It is the custom among MRI manufacturers to store image in short (16 bit integer) format. This custom arises from a few sources:
- the raw MRI data has more than 8 bits of accuracy (12..16 is typical), so an 8 bit grayscale format (typical for photos) would not be enough to capture the dynamic range of the instrumentation
- but storing as a 32 bit float (the way the images are actually calculated) takes more disk space
- the binary format of floats was not standardized at the time MRI scanners were introduced, unlike the binary format of integers
3dcalc, for example, converts all inputs to doubles (64 bit floats) for internal calculations. However, it writes the output dataset in the same binary format that the input was in, unless the "-datum" option is given.

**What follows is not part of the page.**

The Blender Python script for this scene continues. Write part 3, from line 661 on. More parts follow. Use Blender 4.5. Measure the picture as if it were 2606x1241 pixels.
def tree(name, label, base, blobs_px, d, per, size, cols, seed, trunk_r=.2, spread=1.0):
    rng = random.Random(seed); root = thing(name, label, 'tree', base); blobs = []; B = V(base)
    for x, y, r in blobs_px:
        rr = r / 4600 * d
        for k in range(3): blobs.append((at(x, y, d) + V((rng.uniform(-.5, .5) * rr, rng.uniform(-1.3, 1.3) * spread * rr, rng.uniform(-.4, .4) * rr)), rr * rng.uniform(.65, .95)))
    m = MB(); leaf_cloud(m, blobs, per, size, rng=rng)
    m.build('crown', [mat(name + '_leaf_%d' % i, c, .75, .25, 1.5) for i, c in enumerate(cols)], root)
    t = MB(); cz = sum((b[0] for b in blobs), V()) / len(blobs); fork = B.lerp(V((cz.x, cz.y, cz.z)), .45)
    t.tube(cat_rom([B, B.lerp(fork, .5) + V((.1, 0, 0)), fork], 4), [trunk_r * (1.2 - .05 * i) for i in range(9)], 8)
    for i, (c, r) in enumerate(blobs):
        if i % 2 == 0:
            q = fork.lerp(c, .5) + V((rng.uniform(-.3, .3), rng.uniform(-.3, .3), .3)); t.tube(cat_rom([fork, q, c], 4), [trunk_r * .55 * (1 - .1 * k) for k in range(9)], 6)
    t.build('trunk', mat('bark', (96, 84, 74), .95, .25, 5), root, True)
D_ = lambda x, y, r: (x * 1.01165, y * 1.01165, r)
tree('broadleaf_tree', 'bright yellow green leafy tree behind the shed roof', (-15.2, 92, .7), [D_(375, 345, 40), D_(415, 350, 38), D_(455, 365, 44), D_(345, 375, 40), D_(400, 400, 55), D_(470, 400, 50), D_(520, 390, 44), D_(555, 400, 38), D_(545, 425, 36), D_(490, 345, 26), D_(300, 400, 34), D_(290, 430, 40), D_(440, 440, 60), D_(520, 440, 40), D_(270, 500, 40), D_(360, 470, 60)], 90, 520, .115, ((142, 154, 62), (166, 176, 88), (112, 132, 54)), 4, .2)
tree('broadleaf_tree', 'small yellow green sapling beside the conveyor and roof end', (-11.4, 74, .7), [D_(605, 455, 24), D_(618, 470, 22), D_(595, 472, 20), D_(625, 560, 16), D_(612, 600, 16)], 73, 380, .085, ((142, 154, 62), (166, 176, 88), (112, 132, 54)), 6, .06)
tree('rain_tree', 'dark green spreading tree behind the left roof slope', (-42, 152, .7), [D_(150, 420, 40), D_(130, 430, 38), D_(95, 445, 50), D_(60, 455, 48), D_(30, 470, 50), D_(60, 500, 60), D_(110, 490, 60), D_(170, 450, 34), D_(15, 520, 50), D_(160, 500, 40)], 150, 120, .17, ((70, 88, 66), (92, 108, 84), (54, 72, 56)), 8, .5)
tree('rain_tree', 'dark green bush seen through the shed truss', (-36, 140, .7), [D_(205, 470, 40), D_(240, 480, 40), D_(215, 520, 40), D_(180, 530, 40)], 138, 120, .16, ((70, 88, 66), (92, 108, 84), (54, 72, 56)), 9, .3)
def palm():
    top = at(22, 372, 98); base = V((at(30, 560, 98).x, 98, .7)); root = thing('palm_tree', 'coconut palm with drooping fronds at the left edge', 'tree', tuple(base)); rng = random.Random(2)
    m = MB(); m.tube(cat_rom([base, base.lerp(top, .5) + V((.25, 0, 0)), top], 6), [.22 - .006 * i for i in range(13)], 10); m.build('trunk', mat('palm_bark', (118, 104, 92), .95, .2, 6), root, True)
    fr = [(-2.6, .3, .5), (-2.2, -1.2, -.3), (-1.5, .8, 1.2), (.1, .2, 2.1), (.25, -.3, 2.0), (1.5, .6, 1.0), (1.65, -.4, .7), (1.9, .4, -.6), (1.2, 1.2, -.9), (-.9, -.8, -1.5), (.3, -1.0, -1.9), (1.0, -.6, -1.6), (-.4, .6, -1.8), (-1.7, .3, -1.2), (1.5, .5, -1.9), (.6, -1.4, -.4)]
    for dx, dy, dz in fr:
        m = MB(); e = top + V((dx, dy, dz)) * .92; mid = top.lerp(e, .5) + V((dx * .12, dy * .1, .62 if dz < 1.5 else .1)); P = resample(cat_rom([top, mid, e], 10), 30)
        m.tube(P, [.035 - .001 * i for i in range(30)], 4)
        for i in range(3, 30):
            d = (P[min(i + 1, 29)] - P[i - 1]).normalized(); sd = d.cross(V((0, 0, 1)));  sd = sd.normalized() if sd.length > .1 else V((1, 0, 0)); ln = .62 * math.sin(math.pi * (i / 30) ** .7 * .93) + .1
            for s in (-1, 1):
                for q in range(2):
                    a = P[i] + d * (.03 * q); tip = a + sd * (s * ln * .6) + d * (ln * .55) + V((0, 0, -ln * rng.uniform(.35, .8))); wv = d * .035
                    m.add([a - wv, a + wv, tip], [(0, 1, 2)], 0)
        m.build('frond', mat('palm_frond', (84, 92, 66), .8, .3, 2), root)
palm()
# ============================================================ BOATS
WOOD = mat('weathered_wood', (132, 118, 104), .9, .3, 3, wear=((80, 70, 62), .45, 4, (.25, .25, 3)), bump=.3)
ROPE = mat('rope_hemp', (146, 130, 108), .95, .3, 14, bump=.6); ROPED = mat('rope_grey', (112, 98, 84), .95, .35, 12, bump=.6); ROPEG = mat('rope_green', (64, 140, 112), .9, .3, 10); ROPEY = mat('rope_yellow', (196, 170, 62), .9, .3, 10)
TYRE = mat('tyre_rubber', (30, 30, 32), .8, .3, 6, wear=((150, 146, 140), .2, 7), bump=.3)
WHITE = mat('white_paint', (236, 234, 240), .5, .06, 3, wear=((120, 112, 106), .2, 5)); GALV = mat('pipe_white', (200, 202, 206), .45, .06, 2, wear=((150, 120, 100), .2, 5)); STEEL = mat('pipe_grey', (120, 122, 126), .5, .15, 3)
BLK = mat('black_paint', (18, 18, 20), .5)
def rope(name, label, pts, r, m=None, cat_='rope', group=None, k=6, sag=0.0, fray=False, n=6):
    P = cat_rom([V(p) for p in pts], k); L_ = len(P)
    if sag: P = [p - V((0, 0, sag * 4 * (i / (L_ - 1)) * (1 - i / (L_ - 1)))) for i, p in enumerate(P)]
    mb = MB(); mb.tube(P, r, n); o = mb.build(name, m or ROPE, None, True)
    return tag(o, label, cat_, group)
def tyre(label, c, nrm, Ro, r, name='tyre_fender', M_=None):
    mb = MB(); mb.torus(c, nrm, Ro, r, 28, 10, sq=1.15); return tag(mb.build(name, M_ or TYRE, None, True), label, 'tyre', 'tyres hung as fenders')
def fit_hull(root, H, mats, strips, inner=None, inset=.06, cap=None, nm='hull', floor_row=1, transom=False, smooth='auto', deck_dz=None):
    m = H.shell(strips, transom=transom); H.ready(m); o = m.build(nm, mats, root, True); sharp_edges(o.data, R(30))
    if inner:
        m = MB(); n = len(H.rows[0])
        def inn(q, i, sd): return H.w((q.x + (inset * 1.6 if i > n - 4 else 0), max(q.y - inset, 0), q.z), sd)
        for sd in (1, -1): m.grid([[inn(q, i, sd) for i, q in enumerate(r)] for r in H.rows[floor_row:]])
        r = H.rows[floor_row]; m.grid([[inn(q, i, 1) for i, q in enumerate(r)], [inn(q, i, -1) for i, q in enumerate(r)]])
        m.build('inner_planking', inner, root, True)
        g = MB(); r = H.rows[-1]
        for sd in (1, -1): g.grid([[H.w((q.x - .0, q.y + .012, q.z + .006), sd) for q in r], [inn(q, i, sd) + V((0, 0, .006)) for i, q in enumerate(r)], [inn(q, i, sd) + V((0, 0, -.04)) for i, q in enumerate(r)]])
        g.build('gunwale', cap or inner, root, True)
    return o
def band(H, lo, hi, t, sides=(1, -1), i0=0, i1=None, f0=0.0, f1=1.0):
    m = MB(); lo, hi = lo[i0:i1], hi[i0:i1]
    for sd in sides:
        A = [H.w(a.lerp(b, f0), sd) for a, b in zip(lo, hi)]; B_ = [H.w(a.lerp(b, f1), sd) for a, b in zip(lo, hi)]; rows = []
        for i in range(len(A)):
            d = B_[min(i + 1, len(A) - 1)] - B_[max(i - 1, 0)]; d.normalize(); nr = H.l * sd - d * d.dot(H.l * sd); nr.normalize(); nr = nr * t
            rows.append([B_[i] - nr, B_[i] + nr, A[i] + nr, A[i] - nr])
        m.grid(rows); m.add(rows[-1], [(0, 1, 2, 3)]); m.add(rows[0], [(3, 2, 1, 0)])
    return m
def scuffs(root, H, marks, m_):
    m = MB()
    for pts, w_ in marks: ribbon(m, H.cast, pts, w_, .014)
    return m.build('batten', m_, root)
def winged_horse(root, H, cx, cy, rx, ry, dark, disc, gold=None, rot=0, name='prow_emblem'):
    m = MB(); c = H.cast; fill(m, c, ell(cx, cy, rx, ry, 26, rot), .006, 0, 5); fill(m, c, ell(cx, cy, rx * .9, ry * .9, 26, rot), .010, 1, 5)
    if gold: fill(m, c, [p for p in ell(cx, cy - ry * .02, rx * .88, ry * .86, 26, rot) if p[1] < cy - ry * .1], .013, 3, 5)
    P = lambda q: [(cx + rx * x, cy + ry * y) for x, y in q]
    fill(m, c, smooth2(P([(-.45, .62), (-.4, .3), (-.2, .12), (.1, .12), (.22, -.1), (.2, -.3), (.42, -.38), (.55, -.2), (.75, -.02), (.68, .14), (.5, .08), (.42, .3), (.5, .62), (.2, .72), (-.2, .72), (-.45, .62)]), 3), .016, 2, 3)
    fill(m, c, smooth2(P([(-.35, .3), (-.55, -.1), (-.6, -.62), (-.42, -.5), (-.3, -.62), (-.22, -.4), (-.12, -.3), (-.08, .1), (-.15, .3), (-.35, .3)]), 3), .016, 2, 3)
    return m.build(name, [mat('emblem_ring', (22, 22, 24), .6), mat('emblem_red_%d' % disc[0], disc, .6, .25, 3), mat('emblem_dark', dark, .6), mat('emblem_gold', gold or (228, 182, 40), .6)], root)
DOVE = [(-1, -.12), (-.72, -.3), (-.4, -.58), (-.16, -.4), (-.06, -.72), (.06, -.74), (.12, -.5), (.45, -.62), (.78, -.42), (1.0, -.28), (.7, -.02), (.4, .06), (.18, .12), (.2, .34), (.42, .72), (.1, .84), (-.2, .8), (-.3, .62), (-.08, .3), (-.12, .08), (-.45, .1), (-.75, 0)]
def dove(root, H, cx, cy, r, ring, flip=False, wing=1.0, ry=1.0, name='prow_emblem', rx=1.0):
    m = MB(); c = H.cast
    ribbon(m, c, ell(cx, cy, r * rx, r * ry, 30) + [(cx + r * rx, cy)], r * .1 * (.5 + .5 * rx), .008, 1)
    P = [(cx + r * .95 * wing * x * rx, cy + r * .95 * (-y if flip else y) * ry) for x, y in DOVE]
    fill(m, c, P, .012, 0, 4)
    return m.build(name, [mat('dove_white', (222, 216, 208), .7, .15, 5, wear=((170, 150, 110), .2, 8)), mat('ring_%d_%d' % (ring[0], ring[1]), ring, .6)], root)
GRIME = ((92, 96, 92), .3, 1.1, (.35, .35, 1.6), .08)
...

AFNI datasets can contain scaling factors that basically say "this sub-brick is stored as a short, but before using it, scale it to a float by the factor XXX".
Programs like 3dDeconvolve write their results in this scaled-short format. The reason is primarily historical. It probably would be relatively easy to modify all these programs to give the option to save directly as float-valued datasets. Disk space is more plentiful and cheaper now, and the IEEE-794 standard for the binary representation of floats is now almost universal. Personally, I would prefer never to have to deal with byte- or short-valued datasets ever again. But I doubt I'll get that luxury.